Abstract
The goal of this work is to decompose random populations with a genealogy in subfamilies of a given degree of kinship and to obtain a notion of infinitely divisible genealogies. We model the genealogical structure of a population by (equivalence classes of) ultrametric measure spaces (um-spaces) as elements of the Polish space $\mathbb{U} $ which we recall. In order to then analyze the family structure in this coding we introduce an algebraic structure on um-spaces (a consistent collection of semigroups). This allows us to obtain a path of decompositions of subfamilies of fixed kinship $ h $ (described as ultrametric measure spaces), for every depth $ h $ as a measurable functional of the genealogy.
Technically the elements of the semigroup are those um-spaces which have diameter less or equal to $2h$ called $h$-forests ($h> 0$). They arise from a given ultrametric measure space by applying maps called $ h-$truncation. We can define a concatenation of two $ h$-forests as binary operation. The corresponding semigroup is a Delphic semigroup and any $h$-forest has a unique prime factorization in $h$-trees (um-spaces of diameter less than $2h$). Therefore we have a nested $\mathbb{R} ^{+}$-indexed consistent (they arise successively by truncation) collection of Delphic semigroups with unique prime factorization.

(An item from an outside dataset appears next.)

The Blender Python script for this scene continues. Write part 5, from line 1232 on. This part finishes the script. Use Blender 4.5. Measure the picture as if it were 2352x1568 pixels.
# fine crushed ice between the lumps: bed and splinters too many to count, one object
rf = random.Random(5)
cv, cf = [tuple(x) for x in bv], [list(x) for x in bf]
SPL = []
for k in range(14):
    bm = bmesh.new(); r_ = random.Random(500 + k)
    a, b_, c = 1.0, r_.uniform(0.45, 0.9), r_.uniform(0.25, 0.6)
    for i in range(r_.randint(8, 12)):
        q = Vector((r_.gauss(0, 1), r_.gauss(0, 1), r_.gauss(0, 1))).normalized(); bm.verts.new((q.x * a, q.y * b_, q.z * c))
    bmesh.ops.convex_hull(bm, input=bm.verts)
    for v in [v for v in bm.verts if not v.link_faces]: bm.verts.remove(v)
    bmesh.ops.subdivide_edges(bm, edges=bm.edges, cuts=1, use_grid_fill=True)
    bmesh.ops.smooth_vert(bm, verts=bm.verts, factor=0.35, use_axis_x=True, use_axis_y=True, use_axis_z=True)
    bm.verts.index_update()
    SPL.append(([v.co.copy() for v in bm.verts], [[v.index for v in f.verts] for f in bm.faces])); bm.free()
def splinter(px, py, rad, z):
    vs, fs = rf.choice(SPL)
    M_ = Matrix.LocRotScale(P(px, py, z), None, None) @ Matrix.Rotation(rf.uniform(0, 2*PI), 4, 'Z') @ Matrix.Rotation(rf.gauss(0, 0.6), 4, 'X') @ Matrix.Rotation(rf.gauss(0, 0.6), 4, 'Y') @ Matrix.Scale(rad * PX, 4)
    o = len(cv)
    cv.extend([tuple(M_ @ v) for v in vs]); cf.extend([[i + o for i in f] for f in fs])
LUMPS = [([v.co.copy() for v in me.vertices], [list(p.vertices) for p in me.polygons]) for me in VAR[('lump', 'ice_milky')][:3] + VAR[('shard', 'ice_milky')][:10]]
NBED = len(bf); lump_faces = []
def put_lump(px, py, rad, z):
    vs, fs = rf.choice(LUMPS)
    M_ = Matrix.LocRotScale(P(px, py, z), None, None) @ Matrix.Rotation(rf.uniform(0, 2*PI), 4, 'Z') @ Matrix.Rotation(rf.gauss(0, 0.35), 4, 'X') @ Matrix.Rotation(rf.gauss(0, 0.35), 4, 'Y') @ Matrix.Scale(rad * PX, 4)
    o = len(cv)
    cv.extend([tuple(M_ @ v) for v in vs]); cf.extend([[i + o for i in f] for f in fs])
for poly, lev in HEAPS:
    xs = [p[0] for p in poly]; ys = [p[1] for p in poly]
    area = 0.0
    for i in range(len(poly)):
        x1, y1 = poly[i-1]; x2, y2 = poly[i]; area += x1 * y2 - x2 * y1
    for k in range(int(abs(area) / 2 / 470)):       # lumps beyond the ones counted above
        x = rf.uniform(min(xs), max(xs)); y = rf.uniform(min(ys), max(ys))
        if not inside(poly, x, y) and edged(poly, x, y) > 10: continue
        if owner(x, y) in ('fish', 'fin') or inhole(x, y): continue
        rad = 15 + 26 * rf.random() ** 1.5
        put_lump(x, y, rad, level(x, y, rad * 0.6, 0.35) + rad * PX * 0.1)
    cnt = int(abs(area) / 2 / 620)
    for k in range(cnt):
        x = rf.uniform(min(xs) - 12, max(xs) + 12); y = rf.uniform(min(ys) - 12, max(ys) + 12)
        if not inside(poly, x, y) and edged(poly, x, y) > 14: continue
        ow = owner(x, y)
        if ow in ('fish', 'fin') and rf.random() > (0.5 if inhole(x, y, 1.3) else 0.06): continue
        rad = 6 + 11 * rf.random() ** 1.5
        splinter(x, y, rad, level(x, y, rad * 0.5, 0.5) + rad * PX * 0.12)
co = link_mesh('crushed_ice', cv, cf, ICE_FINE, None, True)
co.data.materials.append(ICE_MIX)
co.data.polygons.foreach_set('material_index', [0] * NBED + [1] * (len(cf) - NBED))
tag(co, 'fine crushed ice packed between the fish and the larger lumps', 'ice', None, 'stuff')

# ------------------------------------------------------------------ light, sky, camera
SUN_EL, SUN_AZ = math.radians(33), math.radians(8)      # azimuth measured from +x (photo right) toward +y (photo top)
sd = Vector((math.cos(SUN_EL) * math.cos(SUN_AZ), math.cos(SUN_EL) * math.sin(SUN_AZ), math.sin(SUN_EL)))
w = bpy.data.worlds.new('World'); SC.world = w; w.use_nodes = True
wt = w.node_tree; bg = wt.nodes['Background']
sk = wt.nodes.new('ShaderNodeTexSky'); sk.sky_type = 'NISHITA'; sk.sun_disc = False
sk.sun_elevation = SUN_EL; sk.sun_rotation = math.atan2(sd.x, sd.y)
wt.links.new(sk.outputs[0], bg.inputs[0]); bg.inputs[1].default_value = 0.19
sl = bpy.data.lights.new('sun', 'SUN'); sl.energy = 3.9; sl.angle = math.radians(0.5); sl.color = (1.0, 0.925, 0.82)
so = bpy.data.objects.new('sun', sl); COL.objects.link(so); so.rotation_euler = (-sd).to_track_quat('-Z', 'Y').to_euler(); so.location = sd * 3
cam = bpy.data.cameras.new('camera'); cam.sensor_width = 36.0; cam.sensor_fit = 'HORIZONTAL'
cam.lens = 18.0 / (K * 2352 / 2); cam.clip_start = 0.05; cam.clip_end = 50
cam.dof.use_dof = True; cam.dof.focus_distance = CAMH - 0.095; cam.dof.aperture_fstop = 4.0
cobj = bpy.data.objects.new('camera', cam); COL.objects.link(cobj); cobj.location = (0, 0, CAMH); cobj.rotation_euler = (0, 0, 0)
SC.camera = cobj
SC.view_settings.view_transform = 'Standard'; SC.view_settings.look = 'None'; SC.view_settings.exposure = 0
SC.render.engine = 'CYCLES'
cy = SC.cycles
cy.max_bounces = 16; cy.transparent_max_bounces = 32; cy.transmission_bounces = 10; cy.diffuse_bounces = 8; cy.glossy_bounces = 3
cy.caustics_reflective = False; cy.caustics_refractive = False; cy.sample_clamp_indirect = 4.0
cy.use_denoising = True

Random elements in the semigroup are studied, in particular infinitely divisible random variables. Here we define infinite divisibility of random genealogies as the property that the $h$-tops can be represented as concatenation of independent identically distributed h-forests for every $h$ and obtain a Lévy-Khintchine representation of this object and a corresponding representation via a concatenation of points of a Poisson point process of h-forests.
Finally the case of discrete and marked um-spaces is treated allowing to apply the results to both the individual based and most important spatial populations.
The results have various applications. In particular the case of the genealogical ($\mathbb{U} $-valued) Feller diffusion and genealogical ($\mathbb{U} ^{V}$-valued) super random walk is treated based on the present work in [13] and [24].
In the part II of this paper we go in a different direction and refine the study in the case of continuum branching populations, give a refined analysis of the Laplace functional and give a representation in terms of a Cox process on h-trees, rather than forests.